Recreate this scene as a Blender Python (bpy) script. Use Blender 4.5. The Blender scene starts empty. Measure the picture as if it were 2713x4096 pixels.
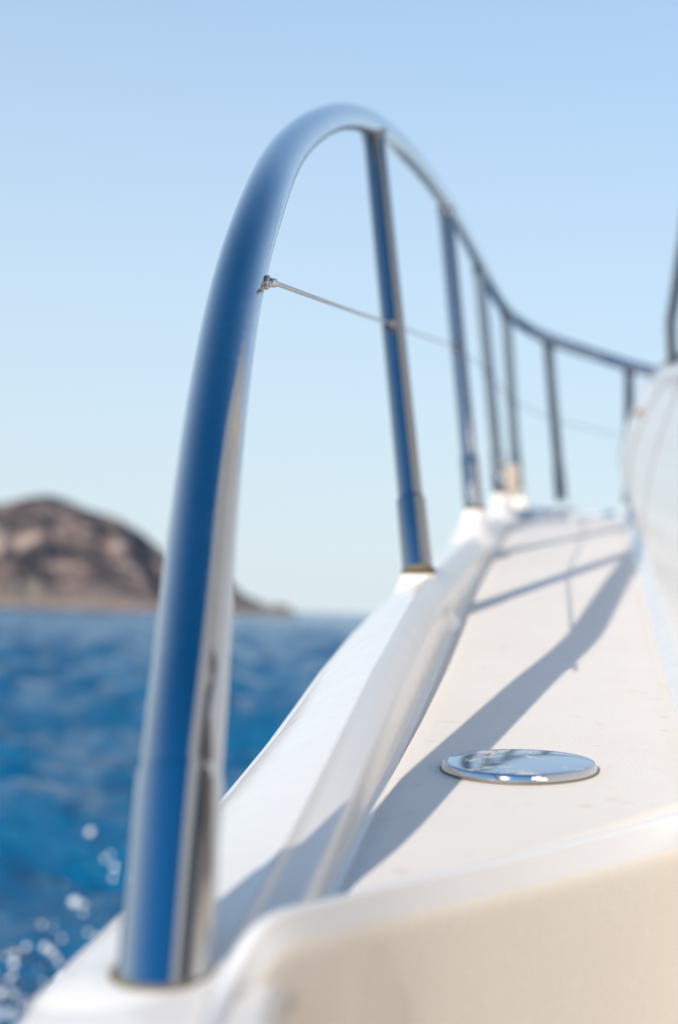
import bpy, bmesh, math, random
import numpy as np
from mathutils import Vector, Matrix

# ------------------------------------------------------------------ camera, sky, sun, exposure
S = bpy.context.scene
C = S.collection
EYE = 1.6                                   # lens height above the water, metres
PITCH, ROLL = math.radians(3.38), math.radians(2.1)
fw = Vector((0, math.cos(PITCH), math.sin(PITCH)))
up0 = Vector((0, -math.sin(PITCH), math.cos(PITCH)))
rt = Vector((1, 0, 0)) * math.cos(ROLL) + up0 * math.sin(ROLL)
up = up0 * math.cos(ROLL) - Vector((1, 0, 0)) * math.sin(ROLL)
BOAT = Matrix(((rt.x, fw.x, up.x, 0), (rt.y, fw.y, up.y, 0), (rt.z, fw.z, up.z, EYE), (0, 0, 0, 1)))

cam_d = bpy.data.cameras.new('camera')
cam = bpy.data.objects.new('camera', cam_d)
C.objects.link(cam)
cam.matrix_world = BOAT @ Matrix.Rotation(math.pi / 2, 4, 'X')
cam_d.sensor_fit = 'VERTICAL'
cam_d.sensor_height = 36
cam_d.lens = 60
cam_d.clip_start = 0.02
cam_d.clip_end = 40000
cam_d.dof.use_dof = True
cam_d.dof.focus_distance = 1.0
cam_d.dof.aperture_fstop = 5.8
S.camera = cam

SUN_BOAT = Vector((0.44, 0.80, -0.50)).normalized()      # direction the light travels, boat axes
sd = (BOAT.to_3x3() @ SUN_BOAT).normalized()
sun_d = bpy.data.lights.new('sun', 'SUN')
sun_d.energy = 3.15
sun_d.angle = math.radians(0.53)
sun_d.color = (1.0, 0.90, 0.76)
sun = bpy.data.objects.new('sun', sun_d)
C.objects.link(sun)
sun.rotation_euler = sd.to_track_quat('-Z', 'Y').to_euler()
sun.location = (-3, -8, 6)

W = bpy.data.worlds.new('World')
S.world = W
W.use_nodes = True
wn, wl = W.node_tree.nodes, W.node_tree.links
sky = wn.new('ShaderNodeTexSky')
sky.sky_type = 'NISHITA'
sky.sun_disc = False
sky.sun_elevation = math.asin(-sd.z)
sky.sun_rotation = math.atan2(-sd.x, -sd.y)
sky.air_density = 1.0
sky.dust_density = 0.0
sky.ozone_density = 9.0
# pale sea haze thickening evenly towards the horizon, all round
tcw = wn.new('ShaderNodeTexCoord')
sep = wn.new('ShaderNodeSeparateXYZ')
wl.new(tcw.outputs['Generated'], sep.inputs[0])
hz = wn.new('ShaderNodeValToRGB')
for k, (p_, v_) in enumerate(((0.0, 0.97), (0.10, 0.88), (0.20, 0.77), (0.34, 0.58), (0.50, 0.32), (0.70, 0.11), (0.85, 0.02), (0.96, 0.0))):
    e_ = hz.color_ramp.elements[k] if k < 2 else hz.color_ramp.elements.new(p_)
    e_.position = p_
    e_.color = (v_, v_, v_, 1)
wl.new(sep.outputs[2], hz.inputs[0])
hm = wn.new('ShaderNodeMixRGB')
hm.inputs[2].default_value = (3.08, 3.44, 3.70, 1)
wl.new(hz.outputs[0], hm.inputs[0])
sb = wn.new('ShaderNodeMixRGB')
sb.blend_type = 'MULTIPLY'
sb.inputs[0].default_value = 1
sb.inputs[2].default_value = (0.95, 1.07, 0.85, 1)
hs_ = wn.new('ShaderNodeHueSaturation')
hs_.inputs['Saturation'].default_value = 1.13
wl.new(sky.outputs[0], hs_.inputs['Color'])
wl.new(hs_.outputs[0], sb.inputs[1])
wl.new(sb.outputs[0], hm.inputs[1])
wl.new(hm.outputs[0], wn['Background'].inputs[0])
wn['Background'].inputs[1].default_value = 0.145

S.view_settings.view_transform = 'Standard'
S.view_settings.look = 'None'
S.view_settings.exposure = 0.65
S.view_settings.gamma = 1.0
S.view_settings.use_curve_mapping = False
S.cycles.use_denoising = True
S.cycles.max_bounces = 10
S.cycles.caustics_reflective = False
S.cycles.caustics_refractive = False
S.cycles.sample_clamp_indirect = 2
S.cycles.sample_clamp_direct = 1.3

# ------------------------------------------------------------------ materials
def mat(name):
    m = bpy.data.materials.new(name)
    m.use_nodes = True
    n = m.node_tree.nodes
    return m, n, m.node_tree.links, n['Principled BSDF']

def noise(n, l, scale, detail=4, rough=0.55, vec=None, dist=0.0):
    t = n.new('ShaderNodeTexNoise')
    t.inputs['Scale'].default_value = scale
    t.inputs['Detail'].default_value = detail
    t.inputs['Roughness'].default_value = rough
    t.inputs['Distortion'].default_value = dist
    if vec is not None:
        l.new(vec, t.inputs['Vector'])
    return t

def ramp(n, l, src, stops):
    r = n.new('ShaderNodeValToRGB')
    e = r.color_ramp.elements
    while len(e) < len(stops):
        e.new(0.5)
    for k, (p, c) in enumerate(stops):
        e[k].position = p
        e[k].color = (c, c, c, 1) if not hasattr(c, '__len__') else (*c, 1)
    l.new(src, r.inputs[0])
    return r

def bump(n, l, src, strength, dist):
    b = n.new('ShaderNodeBump')
    b.inputs['Strength'].default_value = strength
    b.inputs['Distance'].default_value = dist
    l.new(src, b.inputs['Height'])
    return b

def coords(n, l, scale=(1, 1, 1), out='Object'):
    tc = n.new('ShaderNodeTexCoord')
    mp = n.new('ShaderNodeMapping')
    mp.inputs['Scale'].default_value = scale
    l.new(tc.outputs[out], mp.inputs[0])
    return mp.outputs[0]

def make_gelcoat(name, col_a, col_b, rough):
    m, n, l, p = mat(name)
    v = coords(n, l)
    t = noise(n, l, 9, 5, 0.6, v)
    r = ramp(n, l, t.outputs[0], [(0.3, col_a), (0.7, col_b)])
    l.new(r.outputs[0], p.inputs['Base Color'])
    t2 = noise(n, l, 45, 4, 0.6, v)
    r2 = ramp(n, l, t2.outputs[0], [(0.3, rough * 0.85), (0.75, rough * 1.25)])
    l.new(r2.outputs[0], p.inputs['Roughness'])
    p.inputs['IOR'].default_value = 1.5
    t3 = noise(n, l, 14, 2, 0.5, v)
    b = bump(n, l, t3.outputs[0], 0.05, 0.004)
    l.new(b.outputs[0], p.inputs['Normal'])
    return m

GEL = make_gelcoat('gelcoat', (0.83, 0.785, 0.73), (0.865, 0.825, 0.775), 0.20)
GEL_HOUSE = make_gelcoat('gelcoat_house', (0.68, 0.62, 0.55), (0.74, 0.68, 0.61), 0.3)
GEL_SATIN = make_gelcoat('gelcoat_satin', (0.80, 0.775, 0.745), (0.84, 0.82, 0.79), 0.55)
GEL_LIP_SHADE = make_gelcoat('gelcoat_lip_shade', (0.765, 0.765, 0.775), (0.80, 0.80, 0.81), 0.22)  # cooler gelcoat copy: dimmer light on the lip put into its colour
GEL_RISER_BOUNCE = make_gelcoat('gelcoat_riser_bounce', (0.85, 0.79, 0.715), (0.88, 0.83, 0.76), 0.26)  # warmer gelcoat copy: bounced light on the riser put into its colour

def make_nonskid():
    m, n, l, p = mat('nonskid')
    v = coords(n, l)
    t = noise(n, l, 5, 6, 0.65, v)
    r = ramp(n, l, t.outputs[0], [(0.3, (0.845, 0.78, 0.71)), (0.72, (0.885, 0.83, 0.765))])
    s = noise(n, l, 60, 3, 0.6, v)
    rs = ramp(n, l, s.outputs[0], [(0.62, (1, 1, 1)), (0.74, (0.90, 0.85, 0.76))])
    mx = n.new('ShaderNodeMixRGB')
    mx.blend_type = 'MULTIPLY'
    mx.inputs[0].default_value = 1
    l.new(r.outputs[0], mx.inputs[1])
    l.new(rs.outputs[0], mx.inputs[2])
    l.new(mx.outputs[0], p.inputs['Base Color'])
    p.inputs['Roughness'].default_value = 0.62
    t2 = noise(n, l, 1500, 1.5, 0.6, v)
    b = bump(n, l, t2.outputs[0], 0.7, 0.0010)
    l.new(b.outputs[0], p.inputs['Normal'])
    return m
NONSKID = make_nonskid()

def make_steel(name, rough, scratch, uv=False, tone=1.0):
    m, n, l, p = mat(name)
    p.inputs['Metallic'].default_value = 1
    v = coords(n, l)
    t = noise(n, l, 38, 6, 0.7, v)
    r = ramp(n, l, t.outputs[0], [(0.35, rough), (0.8, rough * (6 if uv else 2.6))])
    col = n.new('ShaderNodeMixRGB')
    col.inputs[1].default_value = (0.53 * tone, 0.55 * tone, 0.575 * tone, 1)
    col.inputs[2].default_value = (0.72, 0.74, 0.77, 1)
    col.inputs[0].default_value = 0
    l.new(col.outputs[0], p.inputs['Base Color'])
    if uv:
        # hairline handling scratches round the tube, salt specks, in patches
        vs = coords(n, l, (1.2, 900, 1), 'UV')
        t2 = noise(n, l, 1.0, 4, 0.7, vs, 0.6)
        patch = noise(n, l, 26, 3, 0.6, v)
        pr = ramp(n, l, patch.outputs[0], [(0.50, 0.0), (0.68, 1.0)])
        sr = ramp(n, l, t2.outputs[0], [(0.60, 0.0), (0.70, 1.0)])
        mu = n.new('ShaderNodeMath')
        mu.operation = 'MULTIPLY'
        l.new(pr.outputs[0], mu.inputs[0])
        l.new(sr.outputs[0], mu.inputs[1])
        sp = noise(n, l, 900, 2, 0.5, v)
        spr = ramp(n, l, sp.outputs[0], [(0.74, 0.0), (0.78, 1.0)])
        mx = n.new('ShaderNodeMath')
        mx.operation = 'MAXIMUM'
        l.new(mu.outputs[0], mx.inputs[0])
        l.new(spr.outputs[0], mx.inputs[1])
        film = ramp(n, l, noise(n, l, 55, 6, 0.75, v, 0.5).outputs[0], [(0.48, 0.0), (0.72, 0.22)])   # dried salt
        mxf = n.new('ShaderNodeMath')
        mxf.operation = 'MAXIMUM'
        l.new(mx.outputs[0], mxf.inputs[0])
        l.new(film.outputs[0], mxf.inputs[1])
        mx = mxf
        sc = n.new('ShaderNodeMath')
        sc.operation = 'MULTIPLY'
        sc.inputs[1].default_value = 0.75
        l.new(mx.outputs[0], sc.inputs[0])
        l.new(sc.outputs[0], col.inputs[0])
        ar = n.new('ShaderNodeMath')
        ar.operation = 'MULTIPLY_ADD'
        ar.inputs[1].default_value = 0.30
        l.new(mx.outputs[0], ar.inputs[0])
        l.new(r.outputs[0], ar.inputs[2])
        l.new(ar.outputs[0], p.inputs['Roughness'])
        b = bump(n, l, t2.outputs[0], scratch, 0.0003)
    else:
        l.new(r.outputs[0], p.inputs['Roughness'])
        b = bump(n, l, t.outputs[0], scratch, 0.0003)
    l.new(b.outputs[0], p.inputs['Normal'])
    return m
RAIL_STEEL = make_steel('stainless_rail', 0.03, 0.03, True, 0.94)
STEEL = make_steel('stainless', 0.045, 0.02)
STEEL_FAR = make_steel('stainless_stanchion', 0.03, 0.02, False, 0.66)

def plain(name, col, rough, metal=0.0):
    m, n, l, p = mat(name)
    t = noise(n, l, 30, 4, 0.6, coords(n, l))
    a = tuple(c * 0.88 for c in col)
    r = ramp(n, l, t.outputs[0], [(0.3, a), (0.7, col)])
    l.new(r.outputs[0], p.inputs['Base Color'])
    p.inputs['Roughness'].default_value = rough
    p.inputs['Metallic'].default_value = metal
    return m
WIRE = plain('wire', (0.52, 0.48, 0.44), 0.35, 0.9)
SEAL = plain('sealant', (0.16, 0.13, 0.08), 0.6)
DARKTRIM = plain('dark_trim', (0.04, 0.05, 0.06), 0.35)
BEIGE = plain('beige_plastic', (0.50, 0.42, 0.36), 0.45)
REFLECTION_GREY = plain('grey_reflection', (0.36, 0.38, 0.40), 0.5)  # tone of the painted reflection streaks on the trunk
LETTER = plain('lettering', (0.28, 0.10, 0.07), 0.5)
LETTER_GREY = plain('lettering_grey', (0.34, 0.33, 0.33), 0.5)
TEAK = plain('cockpit_sole', (0.42, 0.34, 0.26), 0.6)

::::

* **Set problem**: Only the lines from the start of the material through the line containing "EYE), (0, 0, 0, 1)))" should be transcribed. Pictures stay out.

* **Result**:
Recreate this scene as a Blender Python (bpy) script. Use Blender 4.5. The Blender scene starts empty. Measure the picture as if it were 2713x4096 pixels.
import bpy, bmesh, math, random
import numpy as np
from mathutils import Vector, Matrix

# ------------------------------------------------------------------ camera, sky, sun, exposure
S = bpy.context.scene
C = S.collection
EYE = 1.6                                   # lens height above the water, metres
PITCH, ROLL = math.radians(3.38), math.radians(2.1)
fw = Vector((0, math.cos(PITCH), math.sin(PITCH)))
up0 = Vector((0, -math.sin(PITCH), math.cos(PITCH)))
rt = Vector((1, 0, 0)) * math.cos(ROLL) + up0 * math.sin(ROLL)
up = up0 * math.cos(ROLL) - Vector((1, 0, 0)) * math.sin(ROLL)
BOAT = Matrix(((rt.x, fw.x, up.x, 0), (rt.y, fw.y, up.y, 0), (rt.z, fw.z, up.z, EYE), (0, 0, 0, 1)))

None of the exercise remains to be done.